I completely agree with Alan Howe, who argues that it should be a crime for teachers to text a student without sending the same message to the parents of the child.

Some recent court cases have me thinking that we should update another Victorian law – as quickly as we can.

A scan of the evidence given in a series of trials over the last seven years involving predatory teachers abusing children in their care shows an alarming correlation.

Eltham North physical education teacher Karen Ellis had sex with a 15-year-old student of hers. She said she was in love with him. She was then married, with three children.

You’d reckon a part-time job and three kids would keep a young mum busy enough, but multi-tasking Ellis found time to send one young man 499 text messages in three months.

They had sex six times before the boy’s mother worked things out.

Ellis, sounding as dumb as she looks, said that she might have still been with the boy had he been older and the circumstances different. But he wasn’t, and they weren’t.

After lenient County Court judge John Smallwood suspended her sentence, three Court of Appeal judges more sensibly decided Ellis should be jailed.

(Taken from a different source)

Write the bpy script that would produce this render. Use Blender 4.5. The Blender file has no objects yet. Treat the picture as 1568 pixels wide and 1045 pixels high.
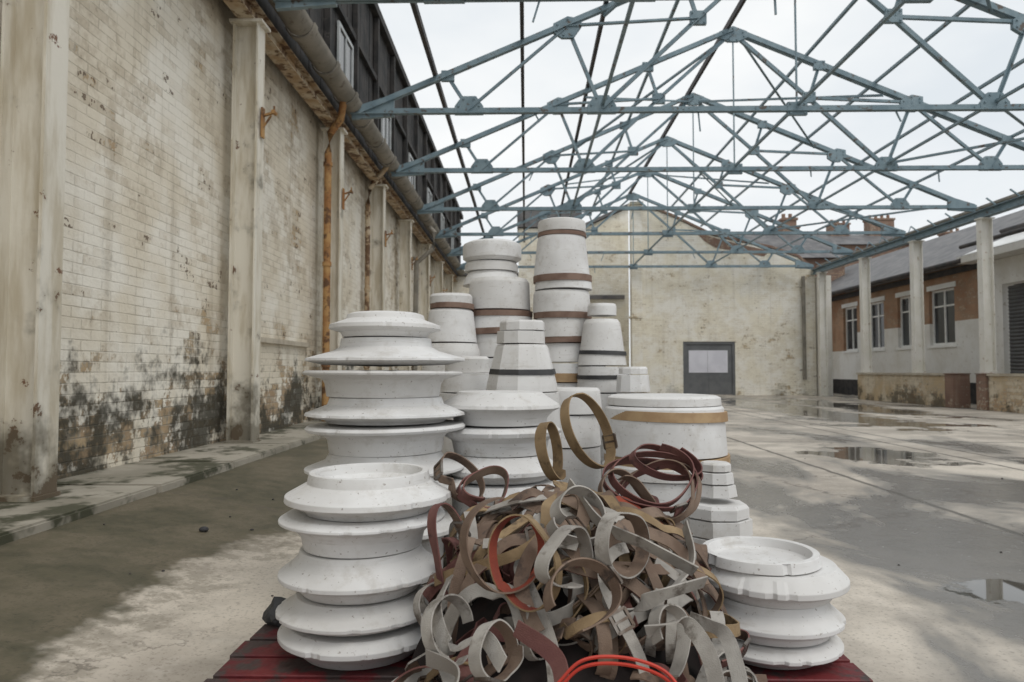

Another female phys ed teacher, Belinda Campbell, was suspended from teaching after being found to have kissed a boy to whom she sent 200 text messages.

The trend is as clear as your ring tone: predatory teachers are using text messages to criminally prepare kids for sex that not only disrupts their school years, but can scar them for life.

They prefer text messaging for several reasons:

It doesn’t involve a ringing phone that could attract a parent’s attention – you know, like the way you might ask your son why his phone had just gone off 1000 times.

A silent communication can also be made at any hour.

Unlike an email, of which there might be a physical manifestation such as a printout – a text message is slyly elusive.

And unlike a family laptop, the mobile is not a shared device. It’s in your pocket.

The problem is obvious, and so is the solution.

Any Victorian teacher sending a text message to a child under their care, supervision or authority should be required to copy in that student’s parent or guardian.

Not to do so should be a criminal offence.

There will be a small degree of inconvenience in this, like there is in passing through security at the airport.

But it will do the trick in an instant.

The Victorian Institute of Teachers disciplinary panel found her guilty of serious misconduct, but suspended her for only a year.